Como el Tribunal Supremo no ha apreciado el delito de rebelión, ya no se puede hablar de golpe de Estado. Los ciudadanos sólo podemos opinar según las calificaciones del Código y según la interpretación de los Tribunales. El Código encarcela a la democracia. No habrá delito de rebelión; sí hubo golpe de Estado. Que no merezca reproche penal, no descalifica el resultado del debate político. Otra cosa es la opinión que nos merezca el juicio expresado por el Tribunal Supremo que no aprecia la concurrencia de rebelión.

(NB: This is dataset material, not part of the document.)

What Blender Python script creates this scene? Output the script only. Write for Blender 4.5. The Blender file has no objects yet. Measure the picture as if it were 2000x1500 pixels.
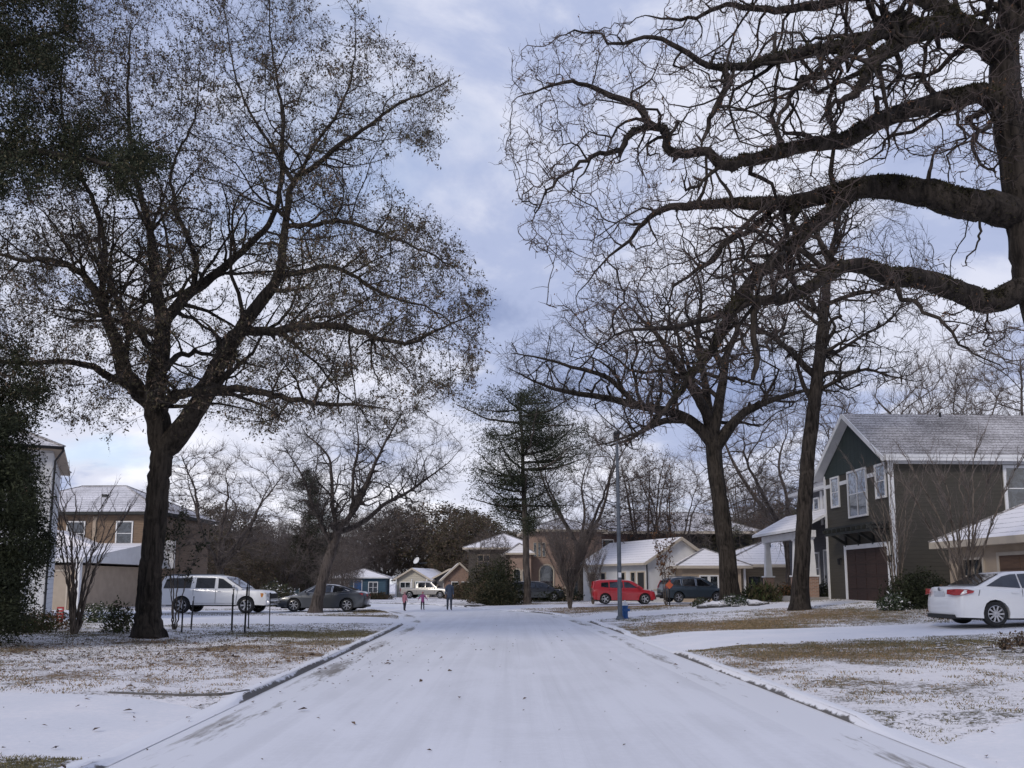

Hemos discutido si hubo o no violencia los días 20 de septiembre y 1 de octubre. El Tribunal lo confirma. Al igual que la complicidad de los Mossos de Esquadra. No hay duda. Hay un relato pormenorizado de los actos violentos. Sin embargo, la cuestión jurídica es otra. No basta la violencia para que los hechos encajen en el tipo penal del artículo 472 del Código penal. La violencia debe ser instrumental para alcanzar una finalidad que es la de la alteración del orden constitucional. El tipo penal enumera varios supuestos, uno de ellos es, precisamente, el de “declarar la independencia de una parte del territorio nacional”. Alude a “declarar”; no a realizar la independencia; no a culminarla; no a hacerla realidad; no a separar a una parte del territorio nacional. Por lo tanto, la violencia, para encajar en el delito, debe estar al servicio de declarar la independencia.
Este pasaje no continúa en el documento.